[Libguestfs] getting guestfs_rsync_out to work

Jeff Brower jbrower at signalogic.com
Mon Feb 9 14:27:22 UTC 2015


Richard-

> On Mon, Feb 09, 2015 at 08:01:31AM -0600, Jeff Brower wrote:
>> Richard-
>>
>> > On Sun, Feb 08, 2015 at 12:11:37PM -0600, Jeff Brower wrote:
>> >> With continuous loop testing, what we found is that we have to shut
>> >> down and re-launch the image handle to see changes on the Win7 live
>> >> guest.  Unfortunately image re-launch takes time, 3-5 sec (the image
>> >> size is 50 GByte).  I'm assuming this is because libguestfs makes an
>> >> internal copy of filesystem, and works from that, and doesn't
>> >> "refresh" this internal copy until re-launching the image handle.
>> >
>> > This isn't surprising.  Libguestfs doesn't make an internal copy of
>> > the whole filesystem, but the libguestfs appliance will have a copy
>> > (in its kernel memory) of any parts of the disk that rsync read.
>> >
>> > See also:
>> > http://libguestfs.org/guestfs.3.html#architecture
>> >
>> >> Could we create a second partition on the guest that is much
>> >> smaller, say 50 MByte, attach the image to that, and thus reduce the
>> >> shutdown and re-launch time into the msec range?  Is there another
>> >> real-time method, not using rsync?
>> >
>> > The time to relaunch the appliance doesn't depend on the size of the
>> > disk.
>> >
>> > You could try hotplugging but it may not be much faster:
>> >
>> > http://libguestfs.org/guestfs.3.html#hotplugging
>> >
>> > I think what you really need to do is to install a backup agent in the
>> > Windows guest and use a regular network backup.
>>
>> We don't need to use rsync.  We know which files will change.  For example even if we do this (error checking
>> removed):
>>
>>    while (1) {
>>
>>       guestfs_mount_options(g, "sync", "/dev/sda2", "/");
>>
>>       printf("%s\n", guestfs_cat(g, "/HostShared/temp.txt"));
>>
>>       guestfs_umount(g, "/");
>>
>>       guestfs_fsync(g);
>>
>>       usleep(1000*1000);
>>    }
>>
>> temp.txt from the Win7 guest is copied correctly the first time, but
>> afterwards any change we make to it (e.g. using Win7 Notepad) is
>> never seen.  That's the issue.
>
> This is completely expected.  Have a look at the architecture diagram
> here:
>
> http://libguestfs.org/guestfs.3.html#architecture
>
> Now imagine there is another line drawn from the "Device or disk
> image" box to your running Windows guest.  How does the appliance know
> that there's something else making changes to the disk?

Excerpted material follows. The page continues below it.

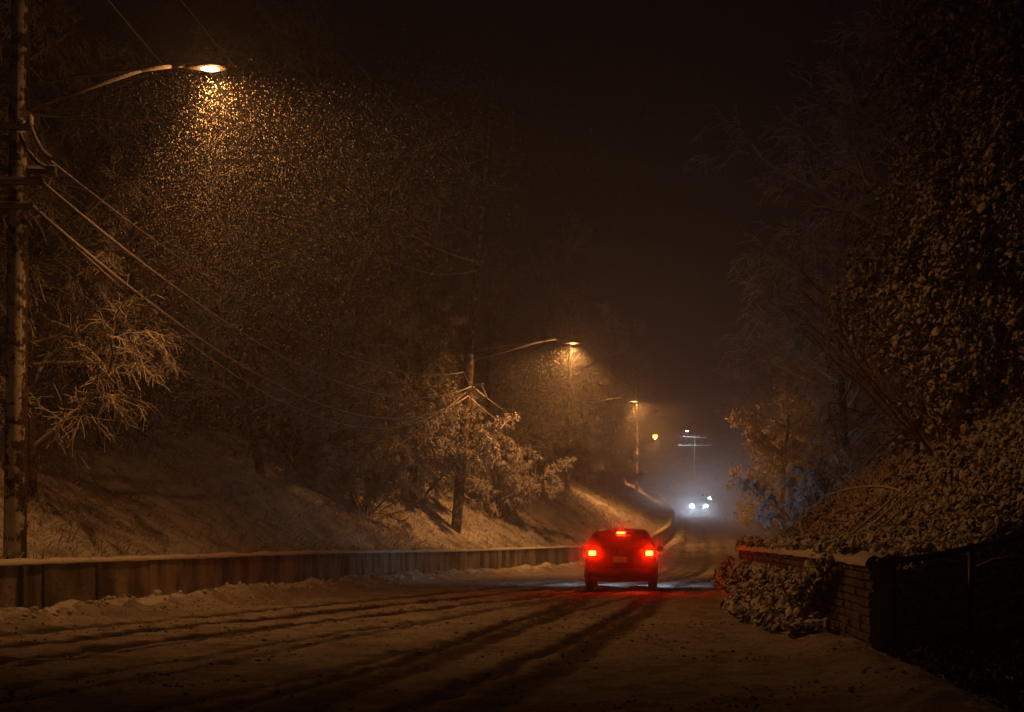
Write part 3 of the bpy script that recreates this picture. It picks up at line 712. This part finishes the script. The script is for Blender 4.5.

Yes we know that it doesn't know.  We'd be ok to re-launch the image to pick up changes except for the time it takes
(if we could get into 1 to 10 msec range it would be ok).

> BTW you really *must* be using the readonly flag when adding disks
> (guestfs_add_drive_opts) else you will get disk corruption.

Yes we have been doing that.

>> Is there any way at all to accomplish this using libguestfs, without
>> re-launching the image, which is time-consuming?
>
> You could try calling `guestfs_drop_caches (g, 3);' (which may or may
> not work depending on a bunch of details in how Linux and qemu works),
> or using hotplugging.

Ok we'll try that.  Thank you for the suggestion.